• _DATA PROVIDED_
— begin —

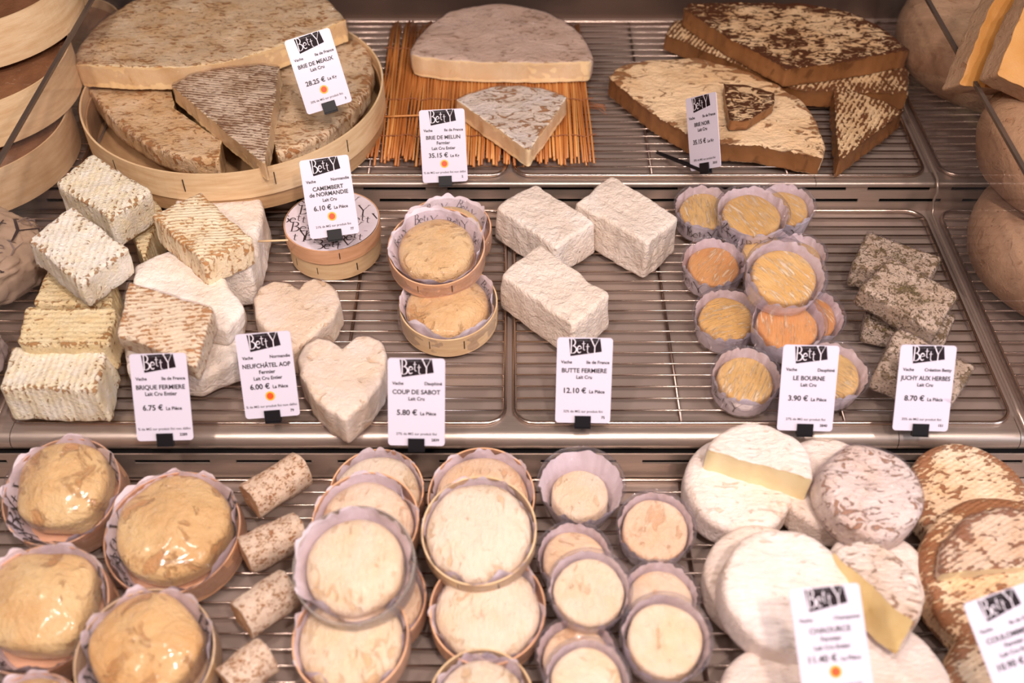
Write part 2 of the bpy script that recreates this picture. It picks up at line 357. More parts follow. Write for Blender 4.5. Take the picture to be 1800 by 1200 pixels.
M['orange_rind'] = rind('orange_bloomy_rind', lin(242, 214, 182), lin(230, 188, 144), lin(140, 78, 38), 62, (1, 2.0, 1), .565, .08, .85, ridge=.08, ridge_scale=640, rrel=.2, ridge_rot=60, rough=.55, bump=1, dist=.004, clump=.5, edge=.15)
M['wheel_cream'] = rind('cream_disc_rind', lin(246, 230, 204), lin(240, 214, 172), lin(226, 180, 120), 44, (1.9, 1, 1), .58, .15, .55, rough=.5, bump=1, dist=.003, clump=.4)
M['wheel_pink'] = rind('pinkish_disc_rind', lin(246, 222, 192), lin(238, 202, 160), lin(224, 166, 112), 44, (1.9, 1, 1), .56, .15, .55, rough=.5, bump=1, dist=.003, clump=.4)
M['bourne'] = rind('yellow_washed_rind', lin(242, 202, 132), lin(234, 184, 104), lin(250, 230, 196), 46, (1, 7, 1), .54, .07, .8, rough=.45, bump=1, dist=.002, rot=20, edge=0)
M['bourne_o'] = rind('orange_washed_rind', lin(238, 176, 108), lin(228, 154, 84), lin(248, 222, 182), 46, (1, 7, 1), .55, .07, .8, rough=.45, bump=1, dist=.002, rot=10, edge=0)
M['sabot'] = rind('tan_puffy_rind', lin(240, 208, 154), lin(228, 184, 124), lin(206, 150, 84), 50, thr=.58, soft=.12, spot_amt=.6, rough=.4, bump=1, dist=.004, coat=.2, clump=.3)
M['sabot_y'] = rind('yellow_puffy_rind', lin(238, 206, 138), lin(228, 184, 110), lin(244, 222, 182), 44, thr=.58, soft=.12, spot_amt=.6, rough=.4, bump=1, dist=.003, coat=.3)
M['montdor'] = rind('glossy_tan_rind', lin(240, 208, 148), lin(224, 174, 106), lin(196, 134, 72), 34, thr=.575, soft=.12, spot_amt=.65, rough=.32, bump=1, dist=.005, coat=.5, flecks=(lin(150, 100, 56), 190, .74), clump=.3)
M['log'] = rind('speckled_log_rind', lin(242, 218, 196), lin(232, 200, 172), lin(168, 108, 60), 300, (1.0, 1.5, 1.5), .545, .05, .9, rough=.7, bump=1, dist=.002, distort=1.0, clump=.5)
M['log_end'] = rind('log_end_rind', lin(206, 164, 128), lin(190, 144, 104), lin(226, 192, 160), 90, thr=.55, bump=.8)
M['herb'] = rind('herbed_rind', lin(214, 194, 172), lin(190, 166, 140), lin(112, 90, 54), 120, thr=.55, soft=.06, spot_amt=.85, rough=.6, bump=1, dist=.003, flecks=(lin(84, 66, 34), 420, .60))
M['herb_flake'] = simple('dried_herb_leaf', lin(112, 96, 54), .7, var=lin(70, 58, 30), vscale=90)
M['tomme'] = rind('stone_rind', lin(180, 146, 116), lin(164, 128, 98), lin(150, 106, 72), 36, thr=.56, soft=.12, spot_amt=.6, rough=.75, bump=.8, dist=.003, flecks=(lin(120, 84, 58), 260, .68), edge=0)
M['washed_brown'] = rind('brown_washed_rind', lin(138, 94, 64), lin(116, 76, 50), lin(156, 116, 88), 70, thr=.58, soft=.1, rough=.6, bump=.9)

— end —

• _OBJECTIVE_
Repeat the listing in full and exactly. Leave any pictures out.

• _THE ANSWER_
Write part 2 of the bpy script that recreates this picture. It picks up at line 357. More parts follow. Write for Blender 4.5. Take the picture to be 1800 by 1200 pixels.
M['orange_rind'] = rind('orange_bloomy_rind', lin(242, 214, 182), lin(230, 188, 144), lin(140, 78, 38), 62, (1, 2.0, 1), .565, .08, .85, ridge=.08, ridge_scale=640, rrel=.2, ridge_rot=60, rough=.55, bump=1, dist=.004, clump=.5, edge=.15)
M['wheel_cream'] = rind('cream_disc_rind', lin(246, 230, 204), lin(240, 214, 172), lin(226, 180, 120), 44, (1.9, 1, 1), .58, .15, .55, rough=.5, bump=1, dist=.003, clump=.4)
M['wheel_pink'] = rind('pinkish_disc_rind', lin(246, 222, 192), lin(238, 202, 160), lin(224, 166, 112), 44, (1.9, 1, 1), .56, .15, .55, rough=.5, bump=1, dist=.003, clump=.4)
M['bourne'] = rind('yellow_washed_rind', lin(242, 202, 132), lin(234, 184, 104), lin(250, 230, 196), 46, (1, 7, 1), .54, .07, .8, rough=.45, bump=1, dist=.002, rot=20, edge=0)
M['bourne_o'] = rind('orange_washed_rind', lin(238, 176, 108), lin(228, 154, 84), lin(248, 222, 182), 46, (1, 7, 1), .55, .07, .8, rough=.45, bump=1, dist=.002, rot=10, edge=0)
M['sabot'] = rind('tan_puffy_rind', lin(240, 208, 154), lin(228, 184, 124), lin(206, 150, 84), 50, thr=.58, soft=.12, spot_amt=.6, rough=.4, bump=1, dist=.004, coat=.2, clump=.3)
M['sabot_y'] = rind('yellow_puffy_rind', lin(238, 206, 138), lin(228, 184, 110), lin(244, 222, 182), 44, thr=.58, soft=.12, spot_amt=.6, rough=.4, bump=1, dist=.003, coat=.3)
M['montdor'] = rind('glossy_tan_rind', lin(240, 208, 148), lin(224, 174, 106), lin(196, 134, 72), 34, thr=.575, soft=.12, spot_amt=.65, rough=.32, bump=1, dist=.005, coat=.5, flecks=(lin(150, 100, 56), 190, .74), clump=.3)
M['log'] = rind('speckled_log_rind', lin(242, 218, 196), lin(232, 200, 172), lin(168, 108, 60), 300, (1.0, 1.5, 1.5), .545, .05, .9, rough=.7, bump=1, dist=.002, distort=1.0, clump=.5)
M['log_end'] = rind('log_end_rind', lin(206, 164, 128), lin(190, 144, 104), lin(226, 192, 160), 90, thr=.55, bump=.8)
M['herb'] = rind('herbed_rind', lin(214, 194, 172), lin(190, 166, 140), lin(112, 90, 54), 120, thr=.55, soft=.06, spot_amt=.85, rough=.6, bump=1, dist=.003, flecks=(lin(84, 66, 34), 420, .60))
M['herb_flake'] = simple('dried_herb_leaf', lin(112, 96, 54), .7, var=lin(70, 58, 30), vscale=90)
M['tomme'] = rind('stone_rind', lin(180, 146, 116), lin(164, 128, 98), lin(150, 106, 72), 36, thr=.56, soft=.12, spot_amt=.6, rough=.75, bump=.8, dist=.003, flecks=(lin(120, 84, 58), 260, .68), edge=0)
M['washed_brown'] = rind('brown_washed_rind', lin(138, 94, 64), lin(116, 76, 50), lin(156, 116, 88), 70, thr=.58, soft=.1, rough=.6, bump=.9)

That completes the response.